*Work to complete*: Up to and including the line that contains "DAY_C = (0.80, 0.90, 1.0)", repeat each line of the data exactly, starting from the first.

>> BEGIN Dataset content

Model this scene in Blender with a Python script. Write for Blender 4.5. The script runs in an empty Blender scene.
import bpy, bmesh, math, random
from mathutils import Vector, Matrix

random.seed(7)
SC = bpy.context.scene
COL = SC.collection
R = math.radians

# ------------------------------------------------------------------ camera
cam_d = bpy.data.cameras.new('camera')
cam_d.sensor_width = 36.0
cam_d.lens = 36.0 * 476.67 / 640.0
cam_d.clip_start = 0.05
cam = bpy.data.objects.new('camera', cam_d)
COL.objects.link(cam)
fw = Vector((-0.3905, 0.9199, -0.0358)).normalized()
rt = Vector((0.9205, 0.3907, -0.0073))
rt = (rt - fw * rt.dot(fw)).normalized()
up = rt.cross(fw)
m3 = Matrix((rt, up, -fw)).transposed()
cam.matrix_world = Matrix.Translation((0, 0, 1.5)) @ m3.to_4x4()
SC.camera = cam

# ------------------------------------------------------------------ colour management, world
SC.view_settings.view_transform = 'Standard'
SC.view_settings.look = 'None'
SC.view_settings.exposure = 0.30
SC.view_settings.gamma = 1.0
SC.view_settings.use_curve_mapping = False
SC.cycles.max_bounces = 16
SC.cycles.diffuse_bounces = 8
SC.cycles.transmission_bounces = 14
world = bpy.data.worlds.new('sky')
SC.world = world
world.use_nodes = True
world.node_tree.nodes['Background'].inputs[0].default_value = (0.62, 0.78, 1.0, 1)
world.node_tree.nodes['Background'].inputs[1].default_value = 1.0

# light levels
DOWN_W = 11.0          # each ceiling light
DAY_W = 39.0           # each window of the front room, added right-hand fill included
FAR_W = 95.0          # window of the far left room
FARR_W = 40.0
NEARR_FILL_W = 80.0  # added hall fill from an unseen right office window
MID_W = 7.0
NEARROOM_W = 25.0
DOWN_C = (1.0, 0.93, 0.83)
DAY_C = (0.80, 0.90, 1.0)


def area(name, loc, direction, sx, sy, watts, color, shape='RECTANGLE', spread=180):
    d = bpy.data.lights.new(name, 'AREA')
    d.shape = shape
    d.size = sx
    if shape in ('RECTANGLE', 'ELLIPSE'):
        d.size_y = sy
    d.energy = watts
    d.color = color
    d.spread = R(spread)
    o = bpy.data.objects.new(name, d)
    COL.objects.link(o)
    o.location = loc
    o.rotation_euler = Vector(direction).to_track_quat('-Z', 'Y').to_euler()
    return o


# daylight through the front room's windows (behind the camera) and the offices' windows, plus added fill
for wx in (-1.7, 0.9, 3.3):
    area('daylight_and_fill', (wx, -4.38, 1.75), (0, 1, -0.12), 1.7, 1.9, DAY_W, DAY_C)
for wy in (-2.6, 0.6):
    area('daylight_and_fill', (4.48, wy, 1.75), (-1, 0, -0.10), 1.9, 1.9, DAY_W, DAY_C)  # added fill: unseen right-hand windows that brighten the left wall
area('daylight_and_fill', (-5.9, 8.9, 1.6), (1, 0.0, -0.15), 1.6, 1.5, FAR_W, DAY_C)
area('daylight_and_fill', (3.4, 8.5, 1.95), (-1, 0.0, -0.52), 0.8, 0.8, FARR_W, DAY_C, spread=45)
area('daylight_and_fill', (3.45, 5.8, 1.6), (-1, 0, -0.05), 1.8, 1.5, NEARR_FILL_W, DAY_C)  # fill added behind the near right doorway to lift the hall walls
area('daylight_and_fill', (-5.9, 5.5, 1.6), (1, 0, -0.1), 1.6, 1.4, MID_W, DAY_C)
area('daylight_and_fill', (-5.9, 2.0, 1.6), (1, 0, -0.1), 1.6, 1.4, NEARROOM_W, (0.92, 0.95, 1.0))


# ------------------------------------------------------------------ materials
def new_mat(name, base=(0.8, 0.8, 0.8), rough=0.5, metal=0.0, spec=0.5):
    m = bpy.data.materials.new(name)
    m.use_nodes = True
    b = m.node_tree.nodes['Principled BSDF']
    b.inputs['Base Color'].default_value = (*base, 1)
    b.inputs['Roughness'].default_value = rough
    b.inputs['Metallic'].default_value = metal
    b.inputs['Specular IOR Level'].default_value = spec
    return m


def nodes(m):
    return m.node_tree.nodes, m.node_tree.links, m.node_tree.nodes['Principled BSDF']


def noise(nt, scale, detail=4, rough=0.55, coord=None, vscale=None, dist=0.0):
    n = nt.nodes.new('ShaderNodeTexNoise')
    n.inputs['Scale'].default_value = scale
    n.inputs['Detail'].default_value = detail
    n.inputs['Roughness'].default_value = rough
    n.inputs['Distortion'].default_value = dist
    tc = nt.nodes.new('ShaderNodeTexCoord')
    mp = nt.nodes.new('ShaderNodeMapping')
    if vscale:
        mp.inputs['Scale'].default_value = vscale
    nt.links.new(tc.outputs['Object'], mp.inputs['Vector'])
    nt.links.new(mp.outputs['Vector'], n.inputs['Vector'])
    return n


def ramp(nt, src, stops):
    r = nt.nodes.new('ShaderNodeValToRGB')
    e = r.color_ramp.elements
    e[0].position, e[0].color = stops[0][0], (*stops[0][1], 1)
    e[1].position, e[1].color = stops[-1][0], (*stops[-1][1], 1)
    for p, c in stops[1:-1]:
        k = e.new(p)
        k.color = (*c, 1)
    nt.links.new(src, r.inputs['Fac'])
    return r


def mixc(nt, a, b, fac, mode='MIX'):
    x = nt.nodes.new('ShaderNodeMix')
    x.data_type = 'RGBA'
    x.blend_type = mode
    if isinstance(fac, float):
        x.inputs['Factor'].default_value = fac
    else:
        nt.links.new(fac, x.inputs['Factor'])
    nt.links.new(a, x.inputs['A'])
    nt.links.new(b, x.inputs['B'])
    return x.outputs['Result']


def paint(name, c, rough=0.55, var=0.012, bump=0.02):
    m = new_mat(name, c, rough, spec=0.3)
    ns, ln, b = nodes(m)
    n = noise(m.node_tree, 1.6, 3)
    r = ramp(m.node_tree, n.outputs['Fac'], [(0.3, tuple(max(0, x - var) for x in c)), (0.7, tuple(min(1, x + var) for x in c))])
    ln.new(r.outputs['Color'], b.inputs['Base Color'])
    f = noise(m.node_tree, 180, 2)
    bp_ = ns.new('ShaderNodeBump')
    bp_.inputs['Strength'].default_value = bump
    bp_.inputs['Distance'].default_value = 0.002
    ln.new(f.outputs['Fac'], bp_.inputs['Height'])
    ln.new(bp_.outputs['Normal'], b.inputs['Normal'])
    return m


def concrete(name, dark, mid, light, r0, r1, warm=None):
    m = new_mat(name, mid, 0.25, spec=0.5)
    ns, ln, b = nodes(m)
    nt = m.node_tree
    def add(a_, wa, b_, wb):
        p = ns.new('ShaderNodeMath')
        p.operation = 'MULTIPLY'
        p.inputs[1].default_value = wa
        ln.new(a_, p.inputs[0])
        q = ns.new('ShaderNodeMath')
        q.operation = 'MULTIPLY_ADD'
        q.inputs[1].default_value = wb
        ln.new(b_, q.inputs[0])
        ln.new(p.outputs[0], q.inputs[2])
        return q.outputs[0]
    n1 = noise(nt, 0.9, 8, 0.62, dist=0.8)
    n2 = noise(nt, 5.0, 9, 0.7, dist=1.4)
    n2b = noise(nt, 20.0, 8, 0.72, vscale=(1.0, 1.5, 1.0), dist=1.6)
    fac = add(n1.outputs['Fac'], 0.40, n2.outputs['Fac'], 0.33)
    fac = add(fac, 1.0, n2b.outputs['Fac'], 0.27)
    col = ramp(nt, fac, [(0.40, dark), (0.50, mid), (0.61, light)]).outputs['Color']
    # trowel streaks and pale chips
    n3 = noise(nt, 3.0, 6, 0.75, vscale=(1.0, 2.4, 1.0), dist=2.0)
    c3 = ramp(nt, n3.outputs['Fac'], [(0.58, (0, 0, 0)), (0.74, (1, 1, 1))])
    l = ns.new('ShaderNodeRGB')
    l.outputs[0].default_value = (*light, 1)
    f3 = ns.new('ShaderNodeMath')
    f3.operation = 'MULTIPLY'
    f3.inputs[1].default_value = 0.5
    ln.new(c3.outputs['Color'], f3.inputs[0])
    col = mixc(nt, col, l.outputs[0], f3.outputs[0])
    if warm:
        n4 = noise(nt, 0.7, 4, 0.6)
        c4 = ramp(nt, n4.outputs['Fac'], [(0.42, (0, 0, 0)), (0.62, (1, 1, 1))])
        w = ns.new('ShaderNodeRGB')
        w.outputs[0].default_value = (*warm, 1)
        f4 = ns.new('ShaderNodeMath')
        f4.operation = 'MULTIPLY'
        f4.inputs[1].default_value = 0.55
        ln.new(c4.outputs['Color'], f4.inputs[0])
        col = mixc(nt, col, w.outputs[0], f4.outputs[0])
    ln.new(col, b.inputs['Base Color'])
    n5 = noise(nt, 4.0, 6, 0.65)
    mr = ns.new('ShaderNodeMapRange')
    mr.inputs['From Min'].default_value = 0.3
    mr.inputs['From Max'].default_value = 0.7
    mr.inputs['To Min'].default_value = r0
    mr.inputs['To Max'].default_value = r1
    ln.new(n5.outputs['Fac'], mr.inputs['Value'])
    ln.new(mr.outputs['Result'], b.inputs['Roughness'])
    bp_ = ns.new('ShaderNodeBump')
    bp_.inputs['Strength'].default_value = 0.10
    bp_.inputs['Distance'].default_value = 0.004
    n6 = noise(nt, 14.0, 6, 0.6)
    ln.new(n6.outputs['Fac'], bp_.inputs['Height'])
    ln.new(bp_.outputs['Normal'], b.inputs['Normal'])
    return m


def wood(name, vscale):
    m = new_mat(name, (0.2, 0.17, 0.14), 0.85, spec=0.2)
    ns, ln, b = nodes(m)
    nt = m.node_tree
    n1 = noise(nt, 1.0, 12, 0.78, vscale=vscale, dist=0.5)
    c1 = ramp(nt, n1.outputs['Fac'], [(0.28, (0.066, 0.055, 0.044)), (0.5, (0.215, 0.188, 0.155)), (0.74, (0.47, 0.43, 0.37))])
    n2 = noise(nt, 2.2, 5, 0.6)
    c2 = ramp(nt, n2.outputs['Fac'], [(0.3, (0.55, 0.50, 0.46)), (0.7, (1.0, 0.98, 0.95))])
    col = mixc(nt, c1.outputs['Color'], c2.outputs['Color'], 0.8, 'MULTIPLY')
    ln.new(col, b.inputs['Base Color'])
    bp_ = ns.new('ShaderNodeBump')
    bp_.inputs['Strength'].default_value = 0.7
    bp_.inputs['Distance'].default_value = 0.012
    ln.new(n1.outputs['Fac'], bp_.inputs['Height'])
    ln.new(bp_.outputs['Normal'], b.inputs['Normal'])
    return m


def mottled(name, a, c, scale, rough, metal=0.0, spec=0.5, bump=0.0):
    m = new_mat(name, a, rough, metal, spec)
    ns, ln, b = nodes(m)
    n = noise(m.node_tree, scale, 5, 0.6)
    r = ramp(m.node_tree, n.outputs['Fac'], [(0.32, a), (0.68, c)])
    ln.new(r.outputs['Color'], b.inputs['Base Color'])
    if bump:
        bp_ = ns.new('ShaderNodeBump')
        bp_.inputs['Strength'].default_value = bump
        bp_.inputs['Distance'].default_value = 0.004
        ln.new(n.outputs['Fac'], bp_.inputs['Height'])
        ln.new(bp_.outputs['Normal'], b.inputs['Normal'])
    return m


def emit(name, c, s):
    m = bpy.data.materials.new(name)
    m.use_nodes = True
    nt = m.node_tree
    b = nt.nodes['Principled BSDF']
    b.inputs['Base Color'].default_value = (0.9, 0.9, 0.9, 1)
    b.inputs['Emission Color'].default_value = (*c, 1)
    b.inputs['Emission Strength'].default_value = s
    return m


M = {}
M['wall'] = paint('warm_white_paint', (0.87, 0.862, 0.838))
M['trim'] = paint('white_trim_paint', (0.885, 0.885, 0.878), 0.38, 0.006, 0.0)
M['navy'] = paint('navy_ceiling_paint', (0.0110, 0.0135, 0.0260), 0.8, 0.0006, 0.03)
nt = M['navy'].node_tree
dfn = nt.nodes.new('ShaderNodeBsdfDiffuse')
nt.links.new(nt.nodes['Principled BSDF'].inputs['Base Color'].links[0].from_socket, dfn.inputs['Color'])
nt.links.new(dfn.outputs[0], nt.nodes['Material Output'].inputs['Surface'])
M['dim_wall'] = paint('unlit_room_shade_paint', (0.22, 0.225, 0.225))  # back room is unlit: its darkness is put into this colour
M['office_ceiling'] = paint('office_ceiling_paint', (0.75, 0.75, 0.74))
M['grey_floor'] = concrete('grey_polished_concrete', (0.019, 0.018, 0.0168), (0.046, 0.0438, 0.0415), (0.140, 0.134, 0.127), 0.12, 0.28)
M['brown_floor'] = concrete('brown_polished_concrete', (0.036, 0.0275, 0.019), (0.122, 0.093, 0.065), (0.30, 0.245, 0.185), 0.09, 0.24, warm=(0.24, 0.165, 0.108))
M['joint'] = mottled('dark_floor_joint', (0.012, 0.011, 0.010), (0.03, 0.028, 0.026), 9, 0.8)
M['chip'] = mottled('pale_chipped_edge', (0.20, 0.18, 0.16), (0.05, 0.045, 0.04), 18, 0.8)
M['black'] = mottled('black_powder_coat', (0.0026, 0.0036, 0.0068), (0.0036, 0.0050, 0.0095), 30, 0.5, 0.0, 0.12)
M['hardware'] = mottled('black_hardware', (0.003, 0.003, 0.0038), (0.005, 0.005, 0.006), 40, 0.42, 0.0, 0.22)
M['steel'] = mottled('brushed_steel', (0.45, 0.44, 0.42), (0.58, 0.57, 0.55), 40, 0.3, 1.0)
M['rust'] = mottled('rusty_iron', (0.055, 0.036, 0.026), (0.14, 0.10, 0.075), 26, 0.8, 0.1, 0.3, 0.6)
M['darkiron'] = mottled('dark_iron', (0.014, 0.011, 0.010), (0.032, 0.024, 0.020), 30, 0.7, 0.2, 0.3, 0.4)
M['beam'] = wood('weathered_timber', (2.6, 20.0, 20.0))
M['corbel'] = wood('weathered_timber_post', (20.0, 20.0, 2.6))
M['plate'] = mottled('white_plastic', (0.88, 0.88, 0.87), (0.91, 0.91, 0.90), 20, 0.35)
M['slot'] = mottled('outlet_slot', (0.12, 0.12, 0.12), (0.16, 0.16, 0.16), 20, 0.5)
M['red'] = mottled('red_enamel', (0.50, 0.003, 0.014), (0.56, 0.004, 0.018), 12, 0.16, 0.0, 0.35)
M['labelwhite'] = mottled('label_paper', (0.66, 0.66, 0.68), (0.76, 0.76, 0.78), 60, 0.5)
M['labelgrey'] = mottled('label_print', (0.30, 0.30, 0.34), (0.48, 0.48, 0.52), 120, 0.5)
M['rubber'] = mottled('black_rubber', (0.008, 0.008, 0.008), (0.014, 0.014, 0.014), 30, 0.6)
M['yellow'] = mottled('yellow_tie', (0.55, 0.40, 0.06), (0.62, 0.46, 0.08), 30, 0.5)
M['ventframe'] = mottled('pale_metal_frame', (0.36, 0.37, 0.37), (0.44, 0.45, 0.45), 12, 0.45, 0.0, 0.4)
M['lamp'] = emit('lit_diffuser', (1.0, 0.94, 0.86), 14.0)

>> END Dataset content

*Response to the exercise*:
Model this scene in Blender with a Python script. Write for Blender 4.5. The script runs in an empty Blender scene.
import bpy, bmesh, math, random
from mathutils import Vector, Matrix

random.seed(7)
SC = bpy.context.scene
COL = SC.collection
R = math.radians

# ------------------------------------------------------------------ camera
cam_d = bpy.data.cameras.new('camera')
cam_d.sensor_width = 36.0
cam_d.lens = 36.0 * 476.67 / 640.0
cam_d.clip_start = 0.05
cam = bpy.data.objects.new('camera', cam_d)
COL.objects.link(cam)
fw = Vector((-0.3905, 0.9199, -0.0358)).normalized()
rt = Vector((0.9205, 0.3907, -0.0073))
rt = (rt - fw * rt.dot(fw)).normalized()
up = rt.cross(fw)
m3 = Matrix((rt, up, -fw)).transposed()
cam.matrix_world = Matrix.Translation((0, 0, 1.5)) @ m3.to_4x4()
SC.camera = cam

# ------------------------------------------------------------------ colour management, world
SC.view_settings.view_transform = 'Standard'
SC.view_settings.look = 'None'
SC.view_settings.exposure = 0.30
SC.view_settings.gamma = 1.0
SC.view_settings.use_curve_mapping = False
SC.cycles.max_bounces = 16
SC.cycles.diffuse_bounces = 8
SC.cycles.transmission_bounces = 14
world = bpy.data.worlds.new('sky')
SC.world = world
world.use_nodes = True
world.node_tree.nodes['Background'].inputs[0].default_value = (0.62, 0.78, 1.0, 1)
world.node_tree.nodes['Background'].inputs[1].default_value = 1.0

# light levels
DOWN_W = 11.0          # each ceiling light
DAY_W = 39.0           # each window of the front room, added right-hand fill included
FAR_W = 95.0          # window of the far left room
FARR_W = 40.0
NEARR_FILL_W = 80.0  # added hall fill from an unseen right office window
MID_W = 7.0
NEARROOM_W = 25.0
DOWN_C = (1.0, 0.93, 0.83)
DAY_C = (0.80, 0.90, 1.0)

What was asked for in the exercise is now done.